Tuesday, July 07, 2009

Tis Pity She's a Whore II

There isn't a big variety of pictures that correlate with this play. There is nothing related to the author at all, no tourist sites, no movie stills. Just modern theater productions, and I didn't see anything among those that really grabbed me.
IV, ii. 27-8 RICHARDETTO:
"Your chaste and single life shall crown your birth;
Who dies a virgin lives a saint on earth."

My enthusiasm started to grow thin around the last scene of Act IV. I think perhaps this was because what I was taking to be comedy was beginning to be muted, and the trappings of tragedy were beginning to be asserted without my understanding of the characters having been properly prepared to wrestle with what that implied.

V, ii 24-5 SORANZO (the nobleman who was to be Annabella's legal intended):
"Revenge is all the ambition I aspire:
To that I'll climb or fall; my blood's on fire."

These lines drew a laugh.

Most of the characters in this tragedy go to their deaths unrepetant and apparently unconscious of any error or imprudence in the various poor choices they have made.
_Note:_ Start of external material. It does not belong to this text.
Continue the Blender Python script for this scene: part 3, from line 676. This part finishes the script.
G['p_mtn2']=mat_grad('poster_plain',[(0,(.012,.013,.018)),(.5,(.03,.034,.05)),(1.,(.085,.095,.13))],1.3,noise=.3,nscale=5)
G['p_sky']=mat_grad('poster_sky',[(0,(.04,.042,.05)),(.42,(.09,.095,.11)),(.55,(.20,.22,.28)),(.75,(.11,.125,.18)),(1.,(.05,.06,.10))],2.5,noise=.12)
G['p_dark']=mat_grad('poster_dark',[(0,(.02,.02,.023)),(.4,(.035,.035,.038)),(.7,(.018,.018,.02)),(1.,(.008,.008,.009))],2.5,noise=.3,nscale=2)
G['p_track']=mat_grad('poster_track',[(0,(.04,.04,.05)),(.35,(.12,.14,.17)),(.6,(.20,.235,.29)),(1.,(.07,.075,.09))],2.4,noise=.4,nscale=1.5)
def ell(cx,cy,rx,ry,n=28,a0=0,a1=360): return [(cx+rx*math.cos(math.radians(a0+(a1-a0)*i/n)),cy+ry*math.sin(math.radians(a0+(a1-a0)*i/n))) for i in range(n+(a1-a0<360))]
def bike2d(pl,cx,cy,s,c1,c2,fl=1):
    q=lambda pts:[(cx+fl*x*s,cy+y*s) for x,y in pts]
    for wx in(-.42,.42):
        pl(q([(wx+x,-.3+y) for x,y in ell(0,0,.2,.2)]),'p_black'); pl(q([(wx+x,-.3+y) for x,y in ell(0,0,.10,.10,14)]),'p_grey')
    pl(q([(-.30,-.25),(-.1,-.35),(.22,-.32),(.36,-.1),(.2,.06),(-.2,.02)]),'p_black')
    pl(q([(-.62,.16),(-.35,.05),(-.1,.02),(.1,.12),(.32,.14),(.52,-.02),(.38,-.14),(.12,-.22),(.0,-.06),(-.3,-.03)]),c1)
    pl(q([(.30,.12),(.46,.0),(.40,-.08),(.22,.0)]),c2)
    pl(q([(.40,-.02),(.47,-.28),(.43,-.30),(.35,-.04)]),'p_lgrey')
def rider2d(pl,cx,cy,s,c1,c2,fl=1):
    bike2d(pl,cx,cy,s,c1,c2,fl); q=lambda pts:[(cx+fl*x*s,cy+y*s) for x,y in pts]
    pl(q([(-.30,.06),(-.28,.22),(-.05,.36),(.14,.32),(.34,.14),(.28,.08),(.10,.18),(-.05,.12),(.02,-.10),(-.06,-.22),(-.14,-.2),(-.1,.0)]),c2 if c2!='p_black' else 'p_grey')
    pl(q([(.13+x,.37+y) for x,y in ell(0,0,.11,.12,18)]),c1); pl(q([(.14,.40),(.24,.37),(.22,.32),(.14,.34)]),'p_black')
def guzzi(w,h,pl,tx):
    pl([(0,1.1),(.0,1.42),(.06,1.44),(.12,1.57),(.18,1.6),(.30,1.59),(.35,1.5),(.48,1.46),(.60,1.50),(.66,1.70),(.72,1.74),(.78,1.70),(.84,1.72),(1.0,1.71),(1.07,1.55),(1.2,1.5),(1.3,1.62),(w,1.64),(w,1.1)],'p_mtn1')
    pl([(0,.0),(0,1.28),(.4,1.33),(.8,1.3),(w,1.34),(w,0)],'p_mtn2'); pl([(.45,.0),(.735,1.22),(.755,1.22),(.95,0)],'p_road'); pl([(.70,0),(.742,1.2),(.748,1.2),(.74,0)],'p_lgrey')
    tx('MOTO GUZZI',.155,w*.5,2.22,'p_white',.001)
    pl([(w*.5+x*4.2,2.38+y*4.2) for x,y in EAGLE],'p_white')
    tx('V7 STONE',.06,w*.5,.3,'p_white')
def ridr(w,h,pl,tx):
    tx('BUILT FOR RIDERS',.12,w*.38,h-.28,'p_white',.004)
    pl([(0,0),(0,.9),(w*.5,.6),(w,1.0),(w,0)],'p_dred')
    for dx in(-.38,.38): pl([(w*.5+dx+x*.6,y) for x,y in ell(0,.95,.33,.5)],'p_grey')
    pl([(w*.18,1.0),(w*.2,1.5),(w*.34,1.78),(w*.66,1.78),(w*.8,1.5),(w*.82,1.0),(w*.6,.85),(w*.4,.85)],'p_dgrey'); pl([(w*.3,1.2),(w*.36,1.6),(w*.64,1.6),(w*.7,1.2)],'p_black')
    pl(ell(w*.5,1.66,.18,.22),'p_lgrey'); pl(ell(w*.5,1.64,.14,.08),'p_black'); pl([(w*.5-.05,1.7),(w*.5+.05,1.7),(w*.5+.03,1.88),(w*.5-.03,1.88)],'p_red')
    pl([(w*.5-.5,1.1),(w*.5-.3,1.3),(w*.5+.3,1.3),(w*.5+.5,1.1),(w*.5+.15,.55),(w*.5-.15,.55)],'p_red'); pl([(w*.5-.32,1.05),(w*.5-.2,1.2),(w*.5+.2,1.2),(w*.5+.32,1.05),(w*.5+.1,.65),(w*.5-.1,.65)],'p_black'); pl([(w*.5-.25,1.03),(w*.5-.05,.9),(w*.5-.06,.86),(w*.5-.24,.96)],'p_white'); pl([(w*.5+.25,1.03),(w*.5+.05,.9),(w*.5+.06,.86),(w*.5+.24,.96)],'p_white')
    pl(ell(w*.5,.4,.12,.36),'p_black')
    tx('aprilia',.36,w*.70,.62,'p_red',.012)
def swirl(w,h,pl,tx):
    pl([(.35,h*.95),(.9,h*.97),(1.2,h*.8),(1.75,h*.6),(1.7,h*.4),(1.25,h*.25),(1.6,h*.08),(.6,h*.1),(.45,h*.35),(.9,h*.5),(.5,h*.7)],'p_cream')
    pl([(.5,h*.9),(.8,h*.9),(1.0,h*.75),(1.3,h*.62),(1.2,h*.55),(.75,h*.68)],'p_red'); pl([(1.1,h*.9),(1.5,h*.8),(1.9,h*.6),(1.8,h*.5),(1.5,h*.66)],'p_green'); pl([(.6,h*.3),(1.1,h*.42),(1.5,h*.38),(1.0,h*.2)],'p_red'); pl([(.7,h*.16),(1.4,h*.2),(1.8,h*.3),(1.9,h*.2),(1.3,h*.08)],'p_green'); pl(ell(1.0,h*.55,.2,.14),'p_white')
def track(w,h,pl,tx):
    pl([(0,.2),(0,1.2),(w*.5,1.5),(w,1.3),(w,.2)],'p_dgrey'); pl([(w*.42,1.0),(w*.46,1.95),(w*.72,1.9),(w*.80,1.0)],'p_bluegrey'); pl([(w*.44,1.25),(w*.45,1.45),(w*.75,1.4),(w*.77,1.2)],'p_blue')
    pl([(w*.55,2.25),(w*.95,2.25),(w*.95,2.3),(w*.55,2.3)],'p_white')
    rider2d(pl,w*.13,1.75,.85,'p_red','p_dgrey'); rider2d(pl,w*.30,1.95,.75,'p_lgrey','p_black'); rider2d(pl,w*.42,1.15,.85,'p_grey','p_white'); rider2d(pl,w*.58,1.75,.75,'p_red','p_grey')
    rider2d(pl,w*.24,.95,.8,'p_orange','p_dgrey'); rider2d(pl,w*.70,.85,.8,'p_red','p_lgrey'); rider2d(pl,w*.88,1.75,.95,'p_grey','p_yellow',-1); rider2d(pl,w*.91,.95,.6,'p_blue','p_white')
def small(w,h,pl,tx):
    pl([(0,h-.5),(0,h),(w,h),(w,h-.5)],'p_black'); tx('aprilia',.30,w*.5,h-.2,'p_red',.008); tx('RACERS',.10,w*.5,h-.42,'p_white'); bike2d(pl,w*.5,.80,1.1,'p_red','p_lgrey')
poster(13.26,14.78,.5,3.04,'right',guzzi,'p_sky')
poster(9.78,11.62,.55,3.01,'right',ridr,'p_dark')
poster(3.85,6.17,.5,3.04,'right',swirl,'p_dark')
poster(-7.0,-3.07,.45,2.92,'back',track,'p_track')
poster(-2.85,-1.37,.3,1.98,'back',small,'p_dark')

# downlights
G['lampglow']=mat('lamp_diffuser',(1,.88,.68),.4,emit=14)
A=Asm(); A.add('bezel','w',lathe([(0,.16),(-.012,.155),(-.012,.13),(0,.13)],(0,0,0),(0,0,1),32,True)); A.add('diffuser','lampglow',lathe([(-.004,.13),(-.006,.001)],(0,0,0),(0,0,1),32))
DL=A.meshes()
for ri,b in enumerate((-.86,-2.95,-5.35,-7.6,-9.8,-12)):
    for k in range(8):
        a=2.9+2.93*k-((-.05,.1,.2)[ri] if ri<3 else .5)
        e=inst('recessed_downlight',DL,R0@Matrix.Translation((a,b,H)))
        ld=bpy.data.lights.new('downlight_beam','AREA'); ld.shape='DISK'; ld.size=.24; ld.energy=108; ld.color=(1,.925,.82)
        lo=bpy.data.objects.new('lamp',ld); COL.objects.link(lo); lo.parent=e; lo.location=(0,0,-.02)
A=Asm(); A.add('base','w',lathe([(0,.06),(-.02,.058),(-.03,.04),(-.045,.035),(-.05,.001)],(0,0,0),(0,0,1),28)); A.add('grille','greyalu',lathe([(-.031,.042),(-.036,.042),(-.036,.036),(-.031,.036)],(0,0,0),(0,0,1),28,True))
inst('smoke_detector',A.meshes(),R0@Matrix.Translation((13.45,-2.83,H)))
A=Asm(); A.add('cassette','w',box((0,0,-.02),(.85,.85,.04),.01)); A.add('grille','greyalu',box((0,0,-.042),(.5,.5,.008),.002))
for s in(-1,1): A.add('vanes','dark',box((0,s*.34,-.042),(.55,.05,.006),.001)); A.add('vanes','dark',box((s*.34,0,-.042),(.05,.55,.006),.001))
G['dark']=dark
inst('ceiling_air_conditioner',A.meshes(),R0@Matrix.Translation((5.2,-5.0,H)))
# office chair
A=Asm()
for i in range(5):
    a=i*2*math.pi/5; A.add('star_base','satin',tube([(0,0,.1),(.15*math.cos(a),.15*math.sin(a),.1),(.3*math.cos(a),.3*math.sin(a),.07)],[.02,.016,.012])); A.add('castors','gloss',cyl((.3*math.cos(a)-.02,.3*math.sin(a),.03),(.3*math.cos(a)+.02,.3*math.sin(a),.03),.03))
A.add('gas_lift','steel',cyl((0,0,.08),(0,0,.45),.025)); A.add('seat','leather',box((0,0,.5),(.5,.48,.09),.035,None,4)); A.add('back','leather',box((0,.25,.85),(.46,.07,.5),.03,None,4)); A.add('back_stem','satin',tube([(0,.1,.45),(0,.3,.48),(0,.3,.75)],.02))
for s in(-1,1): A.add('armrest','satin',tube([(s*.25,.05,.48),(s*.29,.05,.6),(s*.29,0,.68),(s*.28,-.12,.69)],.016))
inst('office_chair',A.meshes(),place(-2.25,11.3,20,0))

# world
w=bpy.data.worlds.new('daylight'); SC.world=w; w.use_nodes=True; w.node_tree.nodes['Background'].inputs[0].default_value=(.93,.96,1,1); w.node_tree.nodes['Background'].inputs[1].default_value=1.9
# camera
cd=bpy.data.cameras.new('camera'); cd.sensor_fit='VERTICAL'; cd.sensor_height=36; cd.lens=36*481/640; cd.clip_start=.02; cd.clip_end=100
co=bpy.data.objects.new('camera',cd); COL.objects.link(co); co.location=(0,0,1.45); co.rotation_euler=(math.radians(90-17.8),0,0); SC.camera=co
Annabella wavers a little in the end and makes some gestures in the direction of becoming a respectable person but, as she has gotten pregnant just as she is about to be handed off to Soranzo, Giovanni resolves the situation by murdering her (out of excessive love), at which he calls out "Go thou, white in thy soul, to fill a throne/of innocence and sanctity in Heaven." The meaning of this, I take it, is that because there was genuine love between them, that makes it all OK; her soul remains unstained.

V, vi. 43-5; 47-50 GIOVANNI:
"...Father, no.
For nine months' space in secret I enjoy'd
Sweet Annabella's sheets...
Soranzo, thou know'st this; thy paler cheek
Bears the confounding print of thy disgrace,
For her too fruitful womb too soon bewray'd
The happy passage of our stol'n delights..."

All the outrageousness aside, this writer, Ford, had an easy and quite advanced poetic style. Such thoughts as he had did not become confused in a tangle of words and half-baked thoughts and images. It's a good read, especially I think to someone who is younger and unencumbered and to whom getting a grasp on these genres and developments in literary history would still be of use in the rounding of his mind.

I am going on vacation for a week, so if there is anyone who is a regular or semi-regular reader, there probably won't be any new posts until I get back.